Scene modeling code data:
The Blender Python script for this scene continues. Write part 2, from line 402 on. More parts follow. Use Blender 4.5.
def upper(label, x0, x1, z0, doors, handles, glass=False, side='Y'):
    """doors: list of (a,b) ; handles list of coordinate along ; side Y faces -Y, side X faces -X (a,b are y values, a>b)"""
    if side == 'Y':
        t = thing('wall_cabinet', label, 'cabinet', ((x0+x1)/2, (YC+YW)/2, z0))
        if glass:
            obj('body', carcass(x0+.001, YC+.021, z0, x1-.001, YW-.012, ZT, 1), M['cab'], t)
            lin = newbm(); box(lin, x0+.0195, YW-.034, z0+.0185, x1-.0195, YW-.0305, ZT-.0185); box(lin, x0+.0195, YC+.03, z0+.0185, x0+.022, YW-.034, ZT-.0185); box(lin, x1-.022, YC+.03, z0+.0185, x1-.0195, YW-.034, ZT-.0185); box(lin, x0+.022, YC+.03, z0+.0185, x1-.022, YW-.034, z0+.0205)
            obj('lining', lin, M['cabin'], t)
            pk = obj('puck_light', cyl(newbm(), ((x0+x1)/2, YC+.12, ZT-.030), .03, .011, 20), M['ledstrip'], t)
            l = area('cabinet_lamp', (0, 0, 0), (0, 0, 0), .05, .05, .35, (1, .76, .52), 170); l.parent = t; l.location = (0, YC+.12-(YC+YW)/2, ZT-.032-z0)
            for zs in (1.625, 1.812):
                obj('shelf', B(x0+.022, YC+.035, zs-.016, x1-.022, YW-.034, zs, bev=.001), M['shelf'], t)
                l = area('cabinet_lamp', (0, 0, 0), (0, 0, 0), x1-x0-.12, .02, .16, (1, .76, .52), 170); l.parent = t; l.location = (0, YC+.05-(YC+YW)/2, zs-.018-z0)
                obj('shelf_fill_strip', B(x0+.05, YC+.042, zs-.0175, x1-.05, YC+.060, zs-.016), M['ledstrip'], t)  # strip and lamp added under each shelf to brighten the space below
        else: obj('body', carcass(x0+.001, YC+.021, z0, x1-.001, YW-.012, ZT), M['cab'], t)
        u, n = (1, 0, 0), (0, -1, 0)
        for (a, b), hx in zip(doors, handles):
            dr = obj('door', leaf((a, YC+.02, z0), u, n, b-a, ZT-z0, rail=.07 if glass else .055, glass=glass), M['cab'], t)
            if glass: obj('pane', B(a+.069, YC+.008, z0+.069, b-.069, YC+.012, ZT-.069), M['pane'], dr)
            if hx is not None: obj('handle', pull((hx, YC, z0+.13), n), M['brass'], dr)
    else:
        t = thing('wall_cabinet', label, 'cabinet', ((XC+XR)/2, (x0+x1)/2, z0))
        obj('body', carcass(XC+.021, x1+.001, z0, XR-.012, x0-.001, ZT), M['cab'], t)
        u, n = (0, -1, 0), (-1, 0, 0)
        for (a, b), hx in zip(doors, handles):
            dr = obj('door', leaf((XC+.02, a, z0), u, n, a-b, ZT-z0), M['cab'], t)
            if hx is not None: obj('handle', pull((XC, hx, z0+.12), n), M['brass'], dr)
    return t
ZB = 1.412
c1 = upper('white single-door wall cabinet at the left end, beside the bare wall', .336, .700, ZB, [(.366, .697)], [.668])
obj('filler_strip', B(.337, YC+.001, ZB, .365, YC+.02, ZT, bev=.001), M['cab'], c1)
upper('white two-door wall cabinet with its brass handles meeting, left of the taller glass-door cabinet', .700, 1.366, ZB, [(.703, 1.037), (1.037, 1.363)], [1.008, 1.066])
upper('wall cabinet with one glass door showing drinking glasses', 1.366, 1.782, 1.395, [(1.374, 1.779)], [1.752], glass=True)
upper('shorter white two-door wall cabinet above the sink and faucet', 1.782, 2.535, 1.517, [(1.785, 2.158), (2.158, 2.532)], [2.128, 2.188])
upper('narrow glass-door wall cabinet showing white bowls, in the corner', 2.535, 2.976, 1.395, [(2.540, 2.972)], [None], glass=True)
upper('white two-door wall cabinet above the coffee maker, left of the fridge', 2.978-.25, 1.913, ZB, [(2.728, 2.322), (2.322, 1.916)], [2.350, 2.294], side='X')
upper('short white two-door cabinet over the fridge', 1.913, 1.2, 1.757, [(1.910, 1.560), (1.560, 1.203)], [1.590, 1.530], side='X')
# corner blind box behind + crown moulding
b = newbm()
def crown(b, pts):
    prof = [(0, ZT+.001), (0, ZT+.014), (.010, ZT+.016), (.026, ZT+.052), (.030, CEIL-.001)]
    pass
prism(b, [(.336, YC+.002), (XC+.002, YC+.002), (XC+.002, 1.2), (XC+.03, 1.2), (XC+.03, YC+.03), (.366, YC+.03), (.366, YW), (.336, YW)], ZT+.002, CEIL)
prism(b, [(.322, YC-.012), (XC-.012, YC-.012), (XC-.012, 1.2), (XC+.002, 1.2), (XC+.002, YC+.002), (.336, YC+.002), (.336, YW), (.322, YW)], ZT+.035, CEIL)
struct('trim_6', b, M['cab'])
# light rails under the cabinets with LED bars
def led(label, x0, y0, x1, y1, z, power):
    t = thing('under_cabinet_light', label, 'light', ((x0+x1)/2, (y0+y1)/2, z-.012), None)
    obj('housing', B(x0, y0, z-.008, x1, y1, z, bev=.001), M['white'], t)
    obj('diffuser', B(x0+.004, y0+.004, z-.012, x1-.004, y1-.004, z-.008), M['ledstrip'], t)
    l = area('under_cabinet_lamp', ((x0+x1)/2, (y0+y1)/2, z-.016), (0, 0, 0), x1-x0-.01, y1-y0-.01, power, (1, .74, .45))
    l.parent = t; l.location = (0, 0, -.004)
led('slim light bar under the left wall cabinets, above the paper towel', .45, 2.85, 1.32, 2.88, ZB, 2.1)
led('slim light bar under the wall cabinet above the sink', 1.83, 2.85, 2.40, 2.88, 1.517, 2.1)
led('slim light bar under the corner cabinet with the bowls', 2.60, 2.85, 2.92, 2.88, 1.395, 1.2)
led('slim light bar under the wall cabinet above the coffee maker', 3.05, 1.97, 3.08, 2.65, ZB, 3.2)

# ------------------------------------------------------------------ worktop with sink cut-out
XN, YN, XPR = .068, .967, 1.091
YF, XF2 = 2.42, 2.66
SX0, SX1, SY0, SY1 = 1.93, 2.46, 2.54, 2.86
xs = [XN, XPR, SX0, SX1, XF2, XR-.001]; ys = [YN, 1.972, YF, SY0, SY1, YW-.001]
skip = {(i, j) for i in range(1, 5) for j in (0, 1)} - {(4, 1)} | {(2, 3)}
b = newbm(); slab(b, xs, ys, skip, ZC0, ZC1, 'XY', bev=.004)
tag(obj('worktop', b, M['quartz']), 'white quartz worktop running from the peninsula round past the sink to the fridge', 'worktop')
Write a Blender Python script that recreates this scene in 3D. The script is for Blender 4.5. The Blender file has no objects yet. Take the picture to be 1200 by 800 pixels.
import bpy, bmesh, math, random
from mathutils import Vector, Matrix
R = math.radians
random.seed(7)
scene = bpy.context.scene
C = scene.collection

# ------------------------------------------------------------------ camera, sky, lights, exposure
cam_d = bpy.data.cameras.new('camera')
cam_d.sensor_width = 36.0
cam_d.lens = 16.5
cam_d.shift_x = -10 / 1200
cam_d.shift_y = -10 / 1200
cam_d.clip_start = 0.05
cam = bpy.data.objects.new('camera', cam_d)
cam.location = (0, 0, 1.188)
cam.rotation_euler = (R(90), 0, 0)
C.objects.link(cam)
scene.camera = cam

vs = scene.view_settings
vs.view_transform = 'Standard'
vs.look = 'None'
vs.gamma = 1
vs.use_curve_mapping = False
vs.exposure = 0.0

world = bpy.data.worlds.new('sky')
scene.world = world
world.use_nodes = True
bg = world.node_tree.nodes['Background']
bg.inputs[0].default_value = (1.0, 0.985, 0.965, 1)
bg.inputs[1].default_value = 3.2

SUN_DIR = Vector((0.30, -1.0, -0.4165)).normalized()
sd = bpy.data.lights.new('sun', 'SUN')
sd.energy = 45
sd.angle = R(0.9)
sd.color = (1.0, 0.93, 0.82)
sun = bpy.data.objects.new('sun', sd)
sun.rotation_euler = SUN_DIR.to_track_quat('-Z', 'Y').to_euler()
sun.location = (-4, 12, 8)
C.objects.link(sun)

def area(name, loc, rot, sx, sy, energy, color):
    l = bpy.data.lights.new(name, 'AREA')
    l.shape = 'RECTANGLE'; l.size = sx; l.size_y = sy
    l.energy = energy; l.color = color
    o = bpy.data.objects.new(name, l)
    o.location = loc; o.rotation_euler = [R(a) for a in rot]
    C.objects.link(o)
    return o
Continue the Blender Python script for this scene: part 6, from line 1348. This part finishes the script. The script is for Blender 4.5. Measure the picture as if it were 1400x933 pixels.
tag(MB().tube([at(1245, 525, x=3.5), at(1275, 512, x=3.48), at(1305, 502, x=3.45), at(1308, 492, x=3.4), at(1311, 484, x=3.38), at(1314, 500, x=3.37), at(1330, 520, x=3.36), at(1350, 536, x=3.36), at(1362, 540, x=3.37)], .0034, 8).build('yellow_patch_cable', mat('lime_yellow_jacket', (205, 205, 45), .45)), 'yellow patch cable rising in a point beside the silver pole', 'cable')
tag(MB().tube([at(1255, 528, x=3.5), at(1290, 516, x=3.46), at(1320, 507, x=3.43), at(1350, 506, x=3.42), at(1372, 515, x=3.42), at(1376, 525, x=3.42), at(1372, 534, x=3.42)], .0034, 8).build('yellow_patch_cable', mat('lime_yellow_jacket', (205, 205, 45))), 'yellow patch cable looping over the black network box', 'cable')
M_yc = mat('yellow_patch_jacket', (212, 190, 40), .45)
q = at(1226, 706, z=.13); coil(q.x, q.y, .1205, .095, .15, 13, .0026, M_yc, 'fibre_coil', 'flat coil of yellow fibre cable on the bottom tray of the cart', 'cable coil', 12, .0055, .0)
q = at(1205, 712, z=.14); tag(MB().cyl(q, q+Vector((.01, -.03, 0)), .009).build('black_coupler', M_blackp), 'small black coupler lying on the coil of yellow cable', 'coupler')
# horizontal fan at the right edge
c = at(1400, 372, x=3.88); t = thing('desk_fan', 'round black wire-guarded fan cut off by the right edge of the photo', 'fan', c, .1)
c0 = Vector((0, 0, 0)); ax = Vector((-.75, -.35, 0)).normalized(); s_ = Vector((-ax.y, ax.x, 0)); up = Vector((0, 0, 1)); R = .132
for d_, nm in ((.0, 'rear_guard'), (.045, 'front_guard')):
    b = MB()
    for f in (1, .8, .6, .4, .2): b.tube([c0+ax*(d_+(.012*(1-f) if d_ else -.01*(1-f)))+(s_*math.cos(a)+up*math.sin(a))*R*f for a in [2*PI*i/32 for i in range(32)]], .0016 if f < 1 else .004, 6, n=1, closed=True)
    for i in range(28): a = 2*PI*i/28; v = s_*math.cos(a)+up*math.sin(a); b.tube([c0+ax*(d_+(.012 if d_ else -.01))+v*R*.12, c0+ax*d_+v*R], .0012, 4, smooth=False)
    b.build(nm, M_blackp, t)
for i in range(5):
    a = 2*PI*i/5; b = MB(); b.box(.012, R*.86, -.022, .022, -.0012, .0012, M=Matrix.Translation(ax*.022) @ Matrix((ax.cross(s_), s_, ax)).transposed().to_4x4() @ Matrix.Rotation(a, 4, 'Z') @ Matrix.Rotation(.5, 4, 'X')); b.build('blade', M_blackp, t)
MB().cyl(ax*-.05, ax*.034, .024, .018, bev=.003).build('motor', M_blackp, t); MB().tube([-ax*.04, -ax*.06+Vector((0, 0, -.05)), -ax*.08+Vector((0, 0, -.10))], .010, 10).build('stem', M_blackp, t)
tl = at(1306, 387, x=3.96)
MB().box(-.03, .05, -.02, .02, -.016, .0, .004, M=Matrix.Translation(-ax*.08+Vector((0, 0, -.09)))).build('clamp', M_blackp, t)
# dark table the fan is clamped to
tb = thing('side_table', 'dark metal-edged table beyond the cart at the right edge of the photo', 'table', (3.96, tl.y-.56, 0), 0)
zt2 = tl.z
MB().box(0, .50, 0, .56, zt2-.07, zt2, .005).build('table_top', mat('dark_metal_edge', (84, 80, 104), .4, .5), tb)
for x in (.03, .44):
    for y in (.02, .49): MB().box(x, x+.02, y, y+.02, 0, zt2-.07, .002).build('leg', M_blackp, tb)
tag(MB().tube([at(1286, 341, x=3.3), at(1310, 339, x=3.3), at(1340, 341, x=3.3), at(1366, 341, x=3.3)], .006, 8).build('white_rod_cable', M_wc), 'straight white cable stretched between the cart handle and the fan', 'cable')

Given exercise:
List every line above containing the word "Python".

Full response:
The Blender Python script for this scene continues. Write part 2, from line 402 on. More parts follow. Use Blender 4.5.
Write a Blender Python script that recreates this scene in 3D. The script is for Blender 4.5. The Blender file has no objects yet. Take the picture to be 1200 by 800 pixels.
Continue the Blender Python script for this scene: part 6, from line 1348. This part finishes the script. The script is for Blender 4.5. Measure the picture as if it were 1400x933 pixels.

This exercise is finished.